Overall, this was a spectacular novel. I honestly cannot believe that it was a debut. There was so much truth and life in these pages and though it wasn’t a fast read for me (what with all the stopping to look things up online) it was more meaningful because of that. I absolutely agree with Christine’s recommendation on this one (and from her perspective, can totally see how it would resonate even more with someone of Filipino ancestry/descent) and add my voice of support to hers!


“You already know that the first thing that makes you feel foreign in a place is to be born poor in it […] You’ve been foreign all your life.”

“There was a difference between having friends, and having a friend.”

“Tragedy could be unsensational.”

“The gift of the small world was that it was small. The curse of the small world was that it was small.”

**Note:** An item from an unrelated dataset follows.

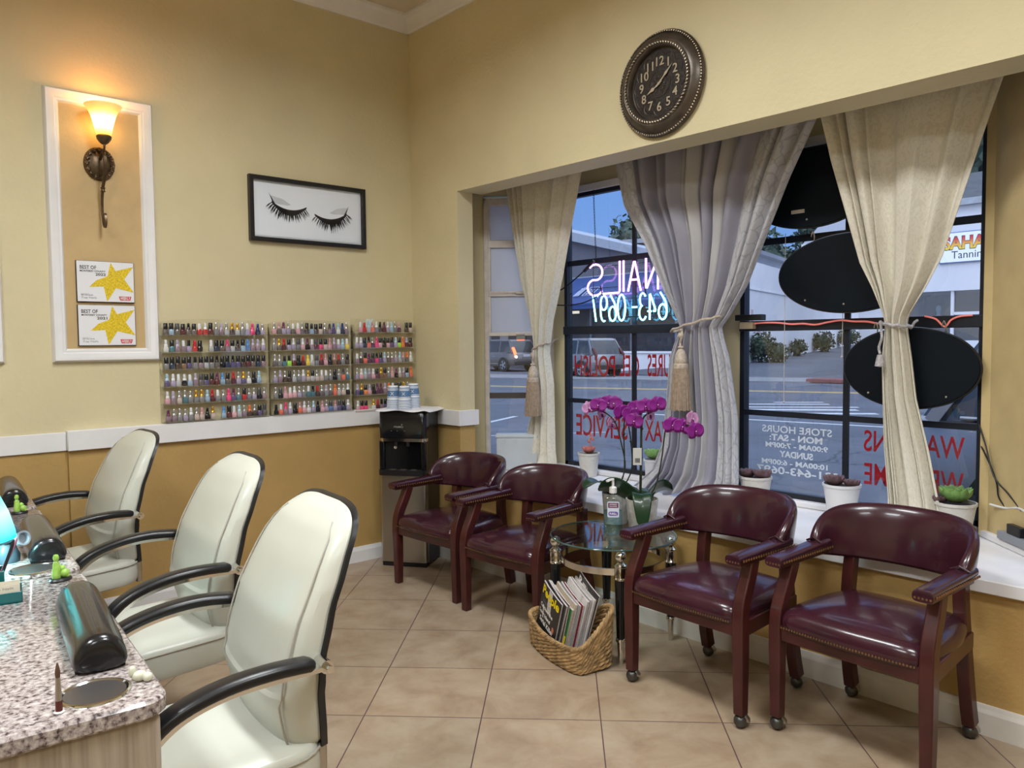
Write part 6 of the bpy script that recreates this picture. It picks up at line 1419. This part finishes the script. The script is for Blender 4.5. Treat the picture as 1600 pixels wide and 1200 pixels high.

“Hero had known for years what it was like to want something that nobody in the living world could ever give you, and she wouldn’t have wished that feeling on anyone – especially not on the woman in front of her now, face shucked bare, luminous, and so crushingly lovely that Hero’s whole body ached to be far from her, starting deep in her chest and radiating out into her arms, circuiting through all the long ago shorted-out nerves and the staggery veins, lighting up the thin webbing between her fingers, sinking into all the hurt-hard places where for years only pain had come to settle, and gather, and home. Hero ached to be far from her, knowing that nearness would present a yet more grievous and enduring ache. She stepped forward.”